▶ **What you have to do**:
Stop after the line containing "from mathutils.geometry import": print each line exactly from the first line of the listing up to that point.

▶ **Raw data**:
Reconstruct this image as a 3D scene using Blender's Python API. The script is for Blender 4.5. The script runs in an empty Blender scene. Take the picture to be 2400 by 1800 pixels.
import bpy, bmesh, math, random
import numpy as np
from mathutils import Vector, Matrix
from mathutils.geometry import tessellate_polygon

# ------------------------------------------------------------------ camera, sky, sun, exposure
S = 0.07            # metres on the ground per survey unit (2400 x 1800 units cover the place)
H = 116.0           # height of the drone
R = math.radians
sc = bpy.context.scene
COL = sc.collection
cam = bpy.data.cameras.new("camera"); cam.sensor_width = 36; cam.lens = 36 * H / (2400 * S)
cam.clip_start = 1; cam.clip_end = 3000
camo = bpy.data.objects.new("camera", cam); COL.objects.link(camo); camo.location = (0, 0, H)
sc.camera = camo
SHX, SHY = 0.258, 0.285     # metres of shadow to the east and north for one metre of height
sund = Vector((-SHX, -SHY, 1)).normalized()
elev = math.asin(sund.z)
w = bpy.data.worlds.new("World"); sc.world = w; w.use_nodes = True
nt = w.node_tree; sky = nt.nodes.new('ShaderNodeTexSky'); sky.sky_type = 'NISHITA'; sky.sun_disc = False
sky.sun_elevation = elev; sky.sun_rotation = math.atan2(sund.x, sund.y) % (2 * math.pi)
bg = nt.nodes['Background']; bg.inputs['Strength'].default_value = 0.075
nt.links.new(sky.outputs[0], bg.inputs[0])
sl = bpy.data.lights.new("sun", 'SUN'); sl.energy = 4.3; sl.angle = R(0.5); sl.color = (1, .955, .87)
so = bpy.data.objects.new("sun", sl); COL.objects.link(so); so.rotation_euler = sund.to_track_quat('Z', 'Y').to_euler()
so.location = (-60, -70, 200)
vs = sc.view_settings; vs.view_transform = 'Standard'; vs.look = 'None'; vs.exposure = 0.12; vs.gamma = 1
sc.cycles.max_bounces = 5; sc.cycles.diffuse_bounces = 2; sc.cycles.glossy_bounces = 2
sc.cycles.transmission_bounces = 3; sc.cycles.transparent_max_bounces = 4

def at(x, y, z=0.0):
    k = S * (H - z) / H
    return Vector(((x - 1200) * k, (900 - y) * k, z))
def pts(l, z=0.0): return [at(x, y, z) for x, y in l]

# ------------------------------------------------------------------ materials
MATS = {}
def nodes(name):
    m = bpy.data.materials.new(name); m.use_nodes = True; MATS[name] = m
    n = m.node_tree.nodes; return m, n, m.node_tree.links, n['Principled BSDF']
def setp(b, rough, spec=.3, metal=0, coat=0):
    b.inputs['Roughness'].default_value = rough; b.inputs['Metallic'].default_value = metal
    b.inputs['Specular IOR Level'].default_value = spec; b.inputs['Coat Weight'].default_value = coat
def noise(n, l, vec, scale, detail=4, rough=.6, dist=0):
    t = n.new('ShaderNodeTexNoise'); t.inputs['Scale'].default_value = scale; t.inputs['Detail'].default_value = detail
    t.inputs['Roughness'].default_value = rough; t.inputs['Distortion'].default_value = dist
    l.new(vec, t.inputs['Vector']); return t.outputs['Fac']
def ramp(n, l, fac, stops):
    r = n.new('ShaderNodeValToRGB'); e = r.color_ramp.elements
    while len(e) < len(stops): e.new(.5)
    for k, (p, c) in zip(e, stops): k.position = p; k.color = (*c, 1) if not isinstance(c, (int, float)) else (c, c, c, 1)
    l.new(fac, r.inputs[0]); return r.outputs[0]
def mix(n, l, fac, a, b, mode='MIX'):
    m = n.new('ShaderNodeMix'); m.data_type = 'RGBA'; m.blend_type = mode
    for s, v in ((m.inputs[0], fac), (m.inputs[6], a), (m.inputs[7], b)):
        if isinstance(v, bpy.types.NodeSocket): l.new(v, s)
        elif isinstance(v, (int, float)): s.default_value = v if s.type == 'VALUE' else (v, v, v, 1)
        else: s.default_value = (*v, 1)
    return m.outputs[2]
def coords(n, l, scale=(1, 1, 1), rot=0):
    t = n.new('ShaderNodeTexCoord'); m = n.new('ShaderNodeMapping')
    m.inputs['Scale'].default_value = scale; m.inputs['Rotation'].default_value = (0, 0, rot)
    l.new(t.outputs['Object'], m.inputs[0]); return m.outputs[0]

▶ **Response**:
Reconstruct this image as a 3D scene using Blender's Python API. The script is for Blender 4.5. The script runs in an empty Blender scene. Take the picture to be 2400 by 1800 pixels.
import bpy, bmesh, math, random
import numpy as np
from mathutils import Vector, Matrix
from mathutils.geometry import tessellate_polygon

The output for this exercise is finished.